USC Pacific Asia Museum Interim Director, Selma Holo said, "Tsuruya Kōkei is the leading contemporary print maker in Japan, and USC Pacific Asia Museum had the foresight of presenting his prints thirty years ago, when he was lesser known outside of Japan. Flash forward thirty years later, and we are revisiting that ground breaking exhibition to showcase this now established artist that honors the past while making kabuki prints contemporary."
Known for his bold, even disturbing, portraits of Japan's leading actors in a dynamic theatrical form, Tsuruya Kōkei responds to the idiosyncratic late-18th century kabuki prints by the great Sharaku. A master in his own right, Kōkei captures the intense color, movement and emotion of kabuki. Yet diverges from tradition by designing, carving and printing his own work. Using extremely delicate paper, his works juxtapose emotionally dynamic images with fragile materials to create objects of extraordinary power.
The exhibition presents an unprecedented complete collection of all of Kōkei's actor prints from 1984-1993. To explore the broader contours of Kabuki actor prints, Kōkei's work is on view along with actor prints by Sharaku as well as two-dozen by contemporary Japanese and western artists.
The exhibition utilizes the complex issues of identity in Kabuki-where actors take on multiple roles and males take on female roles-to explore broader questions of self-definition and its representation.
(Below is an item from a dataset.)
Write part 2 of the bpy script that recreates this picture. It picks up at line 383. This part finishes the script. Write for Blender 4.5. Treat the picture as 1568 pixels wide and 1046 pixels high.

It includes several of Kōkei's emotionally torqued self-portraits produced after he gave up actor prints in 2000. It concludes by examining how kabuki actor imagery has inspired pop images over the last 20 years, demonstrating the productive link between Japan's historic ukiyo (floating world) and our own culture.
Tsuruya Kōkei (b. 1946, real name Mitsui Gen) burst onto the Japanese art world in 1978 with self-carved and self-printed portraits of Kabuki actors. Although the grandson of the noted painter Nakazawa Hiromitsu, the self-taught Kōkei produced about a dozen actor portraits every year from 1978 to 2000, observing actors at Tokyo's Kabukiza Theater and then selling his prints there or by subscription. The British Museum writes that Kōkei's "perceptive, slightly grotesque studies of contemporary actors have made him the most notable artist of Kabuki prints" after World War II. His first foreign solo exhibition was at PAM in 1989. From 2000 he turned almost exclusively to self-portraits, but returned to printmaking in 2017.